Comment l'interculturel se traduit-il au Théâtre ?

Il existe plusieurs façons de réaliser l’interculturel au théâtre. L’exploration des différentes formes et des fondements théoriques de l’interculturalité nous a amenés à favoriser une approche qui met au centre de la création les histoires personnelles des jeunes participants. Pour ce faire, nous avons utilisé la méthode de création théâtrale appelée cycles Repère.

 

C’est en 1980 que Jacques Lessard propose le processus de création appelé les « cycles Repère ». Les cycles Repère sont une démarche cyclique pour la création d’un spectacle théâtral et pour l’interprétation de textes. Les quatre étapes évolutives sont identifiées comme étant « Re » pour Ressource, « P » pour Partition, « E » pour Évaluation et « Re » pour Représentation.

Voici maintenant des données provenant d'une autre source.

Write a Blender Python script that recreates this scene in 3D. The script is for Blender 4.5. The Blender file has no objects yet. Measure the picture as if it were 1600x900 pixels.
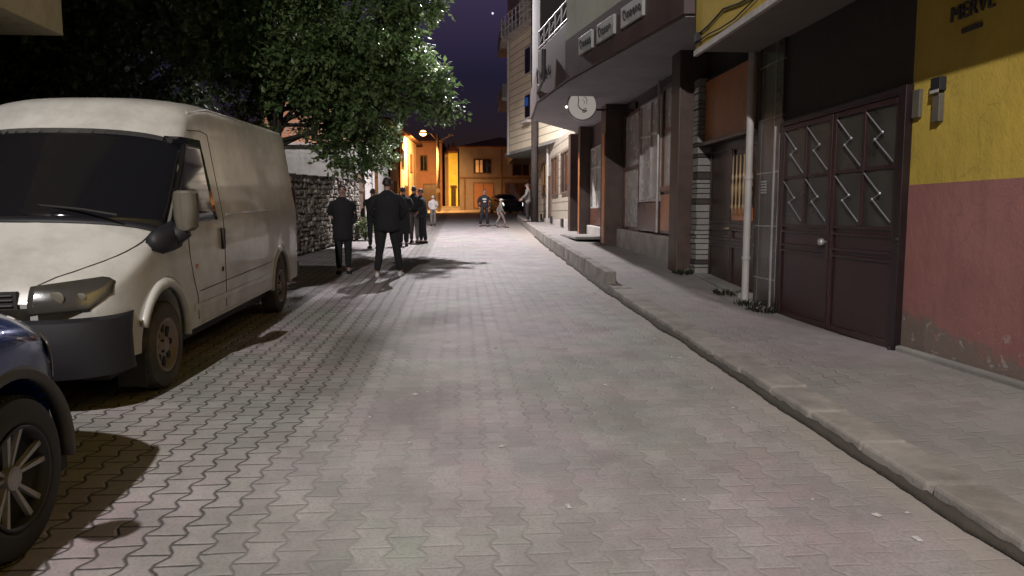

Les trois premières étapes sont associées à la préreprésentation et la dernière au contact du spectacle avec le public. Les quatre étapes ont comme principe un développement en forme de spirale, c’est-à-dire irréversible et circulaire.

Comment l'idée d'interculturalité s'est-elle déployée dans le cadre du projet ?

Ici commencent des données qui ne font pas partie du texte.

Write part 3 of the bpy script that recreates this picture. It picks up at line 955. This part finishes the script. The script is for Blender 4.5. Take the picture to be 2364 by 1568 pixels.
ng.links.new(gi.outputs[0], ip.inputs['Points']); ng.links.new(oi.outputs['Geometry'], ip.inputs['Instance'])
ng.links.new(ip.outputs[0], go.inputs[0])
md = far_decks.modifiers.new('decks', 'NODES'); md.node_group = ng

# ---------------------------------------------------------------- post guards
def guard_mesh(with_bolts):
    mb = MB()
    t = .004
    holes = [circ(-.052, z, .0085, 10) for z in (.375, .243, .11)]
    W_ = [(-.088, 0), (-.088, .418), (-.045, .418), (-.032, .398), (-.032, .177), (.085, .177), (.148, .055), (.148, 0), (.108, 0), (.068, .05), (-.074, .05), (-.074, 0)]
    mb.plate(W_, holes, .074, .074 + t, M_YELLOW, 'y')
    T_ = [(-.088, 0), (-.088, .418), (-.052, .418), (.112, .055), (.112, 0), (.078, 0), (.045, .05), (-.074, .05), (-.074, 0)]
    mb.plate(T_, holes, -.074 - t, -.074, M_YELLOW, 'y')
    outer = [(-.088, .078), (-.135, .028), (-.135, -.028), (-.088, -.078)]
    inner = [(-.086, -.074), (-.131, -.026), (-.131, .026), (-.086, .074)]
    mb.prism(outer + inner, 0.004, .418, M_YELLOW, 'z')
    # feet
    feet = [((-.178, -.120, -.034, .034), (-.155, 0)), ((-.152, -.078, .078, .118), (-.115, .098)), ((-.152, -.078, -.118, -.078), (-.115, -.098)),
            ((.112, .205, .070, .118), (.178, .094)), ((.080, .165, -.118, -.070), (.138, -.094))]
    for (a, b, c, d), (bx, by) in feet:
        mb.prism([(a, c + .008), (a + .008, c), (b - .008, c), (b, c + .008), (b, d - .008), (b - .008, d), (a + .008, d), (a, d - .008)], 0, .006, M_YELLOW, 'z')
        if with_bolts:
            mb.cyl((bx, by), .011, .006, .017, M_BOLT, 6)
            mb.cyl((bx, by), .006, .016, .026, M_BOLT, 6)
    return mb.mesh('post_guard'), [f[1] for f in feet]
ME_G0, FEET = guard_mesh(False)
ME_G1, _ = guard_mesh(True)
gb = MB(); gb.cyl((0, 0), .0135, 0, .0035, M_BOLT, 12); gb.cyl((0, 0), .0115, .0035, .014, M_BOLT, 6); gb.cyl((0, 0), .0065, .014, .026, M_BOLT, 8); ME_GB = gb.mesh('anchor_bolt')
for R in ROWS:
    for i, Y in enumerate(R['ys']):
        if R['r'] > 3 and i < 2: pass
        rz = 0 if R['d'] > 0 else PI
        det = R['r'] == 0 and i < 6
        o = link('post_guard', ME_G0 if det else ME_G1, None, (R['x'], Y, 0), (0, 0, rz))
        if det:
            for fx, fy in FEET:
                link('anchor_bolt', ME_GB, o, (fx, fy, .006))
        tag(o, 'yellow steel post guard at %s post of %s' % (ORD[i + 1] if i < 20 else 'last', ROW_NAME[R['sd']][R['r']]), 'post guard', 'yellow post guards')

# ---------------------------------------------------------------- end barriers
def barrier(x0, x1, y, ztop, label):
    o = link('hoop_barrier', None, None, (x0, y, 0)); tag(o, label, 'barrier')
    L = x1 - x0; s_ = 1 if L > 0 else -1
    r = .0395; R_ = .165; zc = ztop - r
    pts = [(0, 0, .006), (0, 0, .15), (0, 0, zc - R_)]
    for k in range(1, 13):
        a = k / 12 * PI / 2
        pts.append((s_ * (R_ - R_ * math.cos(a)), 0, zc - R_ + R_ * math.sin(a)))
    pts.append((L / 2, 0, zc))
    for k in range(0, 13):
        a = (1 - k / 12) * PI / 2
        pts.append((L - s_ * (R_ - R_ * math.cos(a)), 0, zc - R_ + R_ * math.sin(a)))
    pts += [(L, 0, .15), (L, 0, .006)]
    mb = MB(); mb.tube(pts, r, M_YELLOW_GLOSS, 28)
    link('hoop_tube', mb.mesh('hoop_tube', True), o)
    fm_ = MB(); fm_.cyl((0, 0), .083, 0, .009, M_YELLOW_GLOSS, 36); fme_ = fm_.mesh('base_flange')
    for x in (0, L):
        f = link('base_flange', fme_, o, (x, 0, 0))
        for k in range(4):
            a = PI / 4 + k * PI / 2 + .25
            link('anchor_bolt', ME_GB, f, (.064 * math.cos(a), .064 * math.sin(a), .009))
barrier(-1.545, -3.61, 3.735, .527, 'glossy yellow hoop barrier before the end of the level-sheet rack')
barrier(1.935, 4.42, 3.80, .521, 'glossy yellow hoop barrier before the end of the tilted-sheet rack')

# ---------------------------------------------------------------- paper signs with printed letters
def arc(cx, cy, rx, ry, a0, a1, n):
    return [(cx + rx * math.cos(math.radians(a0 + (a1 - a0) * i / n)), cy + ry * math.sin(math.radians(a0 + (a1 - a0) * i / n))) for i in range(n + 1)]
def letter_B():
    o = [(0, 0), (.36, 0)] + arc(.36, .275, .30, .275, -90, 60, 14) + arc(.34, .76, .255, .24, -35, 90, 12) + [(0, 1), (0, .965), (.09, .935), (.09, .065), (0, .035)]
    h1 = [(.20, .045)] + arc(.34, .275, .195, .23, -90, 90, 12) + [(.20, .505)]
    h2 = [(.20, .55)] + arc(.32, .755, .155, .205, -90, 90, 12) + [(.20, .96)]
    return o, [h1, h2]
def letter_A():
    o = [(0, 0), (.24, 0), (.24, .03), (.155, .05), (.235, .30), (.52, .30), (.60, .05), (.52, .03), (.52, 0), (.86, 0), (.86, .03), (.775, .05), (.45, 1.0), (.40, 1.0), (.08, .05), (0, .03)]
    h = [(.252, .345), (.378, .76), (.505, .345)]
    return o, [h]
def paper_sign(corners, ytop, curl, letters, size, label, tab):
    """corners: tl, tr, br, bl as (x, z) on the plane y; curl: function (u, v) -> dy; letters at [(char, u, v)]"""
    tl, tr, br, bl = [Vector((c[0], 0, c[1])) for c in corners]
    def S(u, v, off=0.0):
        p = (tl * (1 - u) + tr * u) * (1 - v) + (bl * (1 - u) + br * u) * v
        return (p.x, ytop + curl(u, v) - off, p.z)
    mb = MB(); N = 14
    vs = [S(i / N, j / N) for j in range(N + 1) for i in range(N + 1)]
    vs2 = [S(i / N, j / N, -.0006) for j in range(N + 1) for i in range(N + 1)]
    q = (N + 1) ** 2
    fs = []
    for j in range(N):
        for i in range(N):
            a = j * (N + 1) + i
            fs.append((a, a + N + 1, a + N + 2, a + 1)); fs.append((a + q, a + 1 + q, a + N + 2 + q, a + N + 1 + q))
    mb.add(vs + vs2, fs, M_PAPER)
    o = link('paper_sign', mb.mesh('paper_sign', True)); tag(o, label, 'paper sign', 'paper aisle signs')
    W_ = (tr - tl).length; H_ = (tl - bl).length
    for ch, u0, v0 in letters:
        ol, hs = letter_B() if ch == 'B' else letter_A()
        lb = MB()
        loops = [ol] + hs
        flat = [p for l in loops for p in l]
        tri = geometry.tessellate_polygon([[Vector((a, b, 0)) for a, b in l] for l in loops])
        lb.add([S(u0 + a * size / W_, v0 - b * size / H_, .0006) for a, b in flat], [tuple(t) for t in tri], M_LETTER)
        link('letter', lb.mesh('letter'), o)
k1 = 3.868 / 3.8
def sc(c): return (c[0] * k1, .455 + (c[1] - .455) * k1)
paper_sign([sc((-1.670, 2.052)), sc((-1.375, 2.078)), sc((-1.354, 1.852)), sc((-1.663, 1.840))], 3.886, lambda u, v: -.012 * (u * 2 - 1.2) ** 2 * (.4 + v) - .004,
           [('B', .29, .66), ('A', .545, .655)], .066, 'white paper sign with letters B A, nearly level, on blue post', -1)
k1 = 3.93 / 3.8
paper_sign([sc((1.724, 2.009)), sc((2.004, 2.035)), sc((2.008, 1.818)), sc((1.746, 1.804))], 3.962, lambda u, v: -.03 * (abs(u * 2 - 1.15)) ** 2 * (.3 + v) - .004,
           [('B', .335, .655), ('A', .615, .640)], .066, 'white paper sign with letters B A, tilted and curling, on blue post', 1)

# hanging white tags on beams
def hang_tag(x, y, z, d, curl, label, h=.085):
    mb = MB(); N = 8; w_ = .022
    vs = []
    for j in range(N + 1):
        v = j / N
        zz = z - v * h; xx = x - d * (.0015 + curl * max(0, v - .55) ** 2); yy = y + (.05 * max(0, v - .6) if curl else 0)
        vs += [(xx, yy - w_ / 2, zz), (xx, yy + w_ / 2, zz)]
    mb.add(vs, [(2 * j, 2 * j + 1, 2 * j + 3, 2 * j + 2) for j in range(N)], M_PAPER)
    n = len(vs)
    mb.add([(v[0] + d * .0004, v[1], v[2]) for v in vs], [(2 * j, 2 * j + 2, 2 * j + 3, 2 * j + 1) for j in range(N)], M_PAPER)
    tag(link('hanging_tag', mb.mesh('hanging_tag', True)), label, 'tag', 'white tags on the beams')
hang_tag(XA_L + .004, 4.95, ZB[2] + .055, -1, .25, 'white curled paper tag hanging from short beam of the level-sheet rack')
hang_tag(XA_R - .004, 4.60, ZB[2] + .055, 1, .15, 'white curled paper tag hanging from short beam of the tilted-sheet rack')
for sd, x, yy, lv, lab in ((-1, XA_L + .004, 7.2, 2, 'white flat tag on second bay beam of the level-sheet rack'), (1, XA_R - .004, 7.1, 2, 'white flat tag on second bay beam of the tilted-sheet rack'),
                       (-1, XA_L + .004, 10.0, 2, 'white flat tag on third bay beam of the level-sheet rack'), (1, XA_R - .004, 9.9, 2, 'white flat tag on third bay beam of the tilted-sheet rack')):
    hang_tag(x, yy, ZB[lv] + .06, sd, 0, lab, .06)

Notre projet de création a voulu dynamiser les histoires de jeunes, qui sont nos premières ressources sensibles. Nous avons procédé dans un premier temps par l’accumulation d’histoires exprimées par les participants.

Ensuite, l’idée a été d’organiser dans une « partition » toutes les histoires proposées pour le spectacle. C’est d’ailleurs à partir d’un espace ludique, où le plaisir du jeu et l’improvisation sont expérimentés par les jeunes comédiens, qu’il a été possible de construire et d’approfondir cette partition de plus en plus complexe jusqu’à la composition finale du spectacle.

Dans un premier collage de ressources (histoires), il a été possible de découvrir des personnages, des situations dramatiques, des espaces, des textes, etc.

Ensuite, cette partition est devenue une ressource pour de nouvelles explorations jusqu’à aboutir à une proposition plus structurée pour la représentation finale.